Blog Tools

This Article appeared in Dawn today. Link good till Nov 24, 2005.

The Blog has redefined the Web in many ways. The Web has always been interactive and blogs help interactivity. And then there are new software and blog tools, making it easier and attractive for everyone to start a blog.

Let us assume that you have a blog on a platform (software) of your choice. You define your goals; your target is audience and the content you will be writing. Your next aim is to pick the right blogging tools that work for you.

In addition to the integration of blogging tools, and free and premium blogging software, new blogging tools and services are being released every day to help blog masters add new features to their blog. This becomes quite overwhelming to choose from and to choose the best from among a number of blog promotion tools and add-ons. It all depends on your goals, your expertise, and the time you are consuming for it. Here are a few common solutions for different situations.

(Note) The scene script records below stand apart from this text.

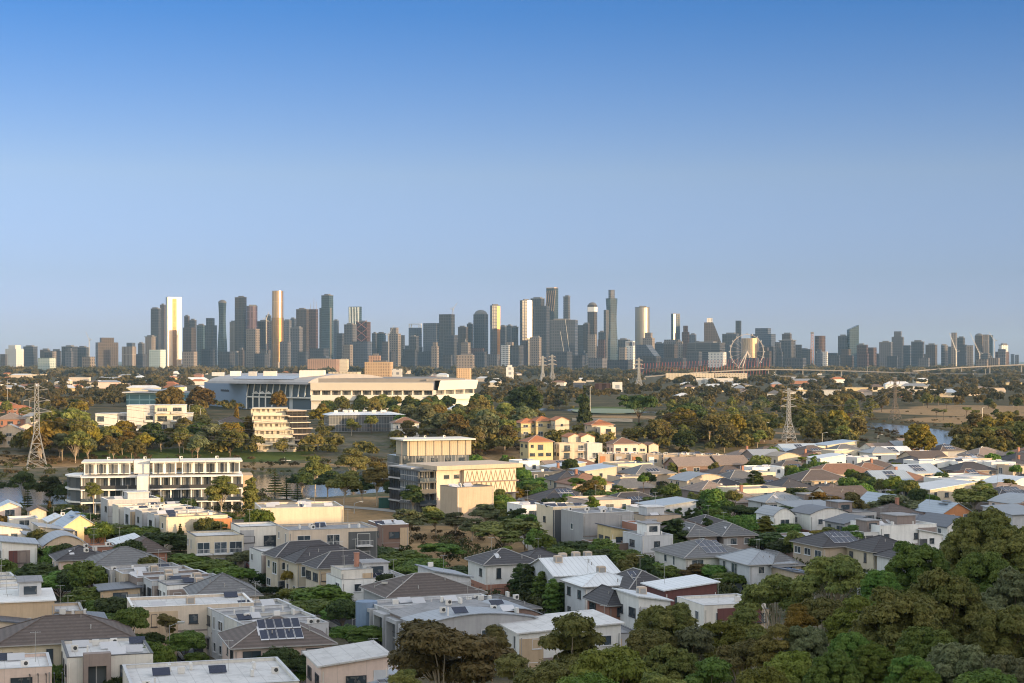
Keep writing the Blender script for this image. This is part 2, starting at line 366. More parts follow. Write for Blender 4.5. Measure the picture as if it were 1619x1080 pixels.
# ------------------------------------------------------------------ city towers, about seven kilometres off
FM = {
 'slate': facade('slate_glass', (0.023,0.030,0.043), (0.050,0.055,0.070), 9, 11, .3, .3),
 'brown': facade('brown_glass', (0.026,0.024,0.025), (0.066,0.056,0.055), 7, 10, .38, .2),
 'teal': facade('teal_glass', (0.017,0.036,0.052), (0.040,0.066,0.087), 10, 9, .2, .3, rough=.18),
 'beige': facade('beige_frames', (0.050,0.050,0.057), (0.194,0.166,0.145), 9, 9, .5, .35),
 'grey': facade('grey_panels', (0.036,0.040,0.050), (0.099,0.099,0.112), 8, 10, .45, .3),
 'dark': facade('dark_glass', (.025,.03,.04), (.055,.058,.07), 12, 12, .25, .2),
 'bluegrey': facade('blue_grey_glass', (0.033,0.046,0.073), (0.066,0.079,0.108), 11, 9, .2, .35),
 'purple': facade('plum_glass', (0.040,0.026,0.041), (0.092,0.063,0.080), 14, 30, .4, .1, rough=.15),
 'striped': facade('tan_stripes', (0.065,0.054,0.053), (0.216,0.187,0.164), 7, 60, .5, .04),
 'banded': facade('banded_offices', (0.023,0.028,0.038), (0.073,0.076,0.087), 60, 8, .05, .45),
 'white': facade('white_panels', (.2,.22,.25), (.62,.6,.57), 12, 9, .55, .5),
 'pattern': facade('dotted_panels', (.05,.05,.06), (.5,.5,.5), 6, 7, .42, .4, var=.9),
 'pale': facade('pale_green_glass', (.2,.26,.25), (.45,.5,.47), 10, 8, .4, .4),
 'redbrown': facade('red_brown_glass', (0.033,0.020,0.022), (0.066,0.043,0.042), 9, 12, .4, .3),
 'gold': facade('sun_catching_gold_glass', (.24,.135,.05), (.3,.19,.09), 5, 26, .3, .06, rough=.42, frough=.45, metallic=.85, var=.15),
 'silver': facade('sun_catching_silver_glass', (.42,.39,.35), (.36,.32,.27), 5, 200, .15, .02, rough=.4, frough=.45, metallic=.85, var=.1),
 'bronze': facade('bronze_glass', (.3,.22,.15), (.4,.3,.2), 4, 70, .4, .05, rough=.3, frough=.35, metallic=.7, var=.3),
}
PLANT = mat('plant_room', (.12,.12,.125), .8, .2, .05); ROOFD = mat('tower_roof', (.14,.14,.14), .9, .2, .05)
STEEL = mat('galvanised_steel', (.42,.41,.39), .5, .1, .3, metallic=.5); STEELD = mat('weathered_steel', (.2,.17,.14), .6, .15, .3, metallic=.3)
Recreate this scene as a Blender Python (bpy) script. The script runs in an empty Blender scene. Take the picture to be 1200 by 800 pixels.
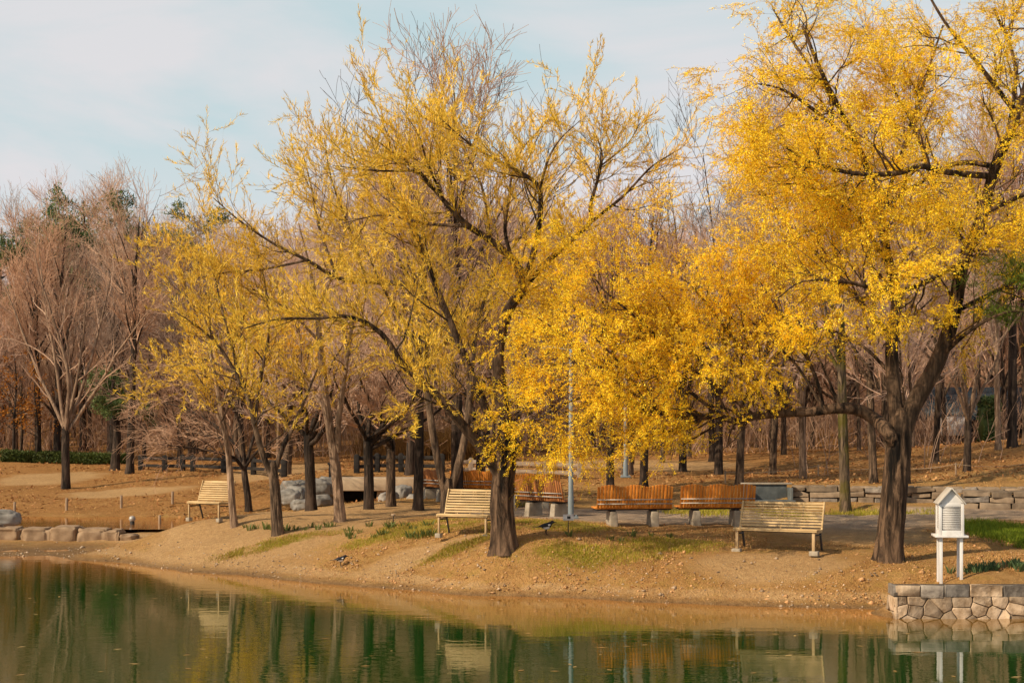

Any serious blogger needs to read a lot of other blogs to know what is going on in the ever expanding blogsphere. Technorati alone in its October 2006 report claims to track 57 million blogs. One of the marvels of technology is that you can have new post from every blog. It is delivered directly to you via Really Simple Syndication (RSS). Bloglines is a good online choice to start feed reading. And there are so many others.

Similarly, you can make it easier for your readers to subscribe to your blog’s RSS feed. RSS is a protocol, an application of XML (Extensible Mark-up Language) that provides an open method of syndicating and aggregating Web content. By using RSS files, you can create a data feed that supplies headlines, links, and article summaries from your Website. Users can have a constant updated content from websites delivered to them via a news aggregator, a piece of software specifically tailored to receive these types of feeds, reads a Web definition. One of the ways to do this is to go to Feed Burner and burn your own RSS feed there and use the tools they provide to set up to automatic subscriber links so that even people who want to use Bloglines, Google Reader, My Yahoo or Pluck can subscribe to it. And it also can be figured out without the buttons but why not have a prominently visible button? It creates an option for people to subscribe by giving an email address so that they can receive your blog posts like an email message. Feed Burner offers this service for free.

Feed Burner also offers automatic pinging but in case you want to use a separate service for pinging, try Ping Goat and Ping O Matic. Most blog software these days ping each post automatically.

As readers search from blog to blog, they may find interesting sites that they want to point out to their readers. Online bookmark managers allow readers to collect bookmark and categorise blog pages and all other interesting stuff found on the Web. I use del.icio.us but Blink List does a fine job as well.

Then there are statistics produced by analysing the access logs for a blog which are very useful for the success of blogs, while boosting the webmaster. The number of hits also determines a click-through rate for those who have subscribed to Google AdSense or other similar affiliate programs. There are countless technologies, making it possible to track statistics in real-time to show what other web users may be visiting or still linking to you or posting about your blog.

In almost all blog software, you must go online and can post using a set of tools provided. Many bloggers like to use a desktop application like w.blogger, Performancing and Qumana to create and publish their posts as it gives them some extra help and allows them to integrate content and files more easily on their computer. Maybe it looks like they are far more tech-savvy folks but there is no harm in trying and learning in the process.

There is also a blog display, automatically changing daily quotes or cartoons on the sidebar of their blog for their own interest or for their readers. I am not counting different revenue-generating blog affiliates (Google AdSense, Amazon) that turn in content-related ads on any blog.

The choice is endless and users can have anything on their blogs from blogchat to blogmap; time, temperature and weather display of any area or a nifty new blogbar (blogbar.com) that allows them to search from 12 search engines from single search box. On one blog, I clicked on an array of symmetrically stacked colourful buttons and found email icon generator, official seal generator. The good thing about the blogger community is that they share anything new that is announced. Thus, it gets moving fast in the blogsphere.

Since 2003 when I started blogging, I have been using many blog tools. The fact is that whenever any new blog tool was announced, I would try it. But over time, I have settled for site metre (statcounter.com), analytical tools (Google Analytics), news aggregators, news sourcing tools (Technorati and Blogpulse), polls (blogpolls.com), email subscription and newsletter service (feedblitz.com). And there are some others like Pingoat, Audiobloger, Blogrolling and Flickr.

When my daily blogging time starts, I first go to my invisible site metre to find out who has been reading my blogs. Then I read my feeds and know what has been happening on blogs of my interest since I last went offline, bookmarking items. In the meantime, I plan to write and post entries and start pinging. In the end, I read the feedback and find some burning replies but it does not make any difference to me. In fact, it keeps me going.

What blog tolls you fine most useful?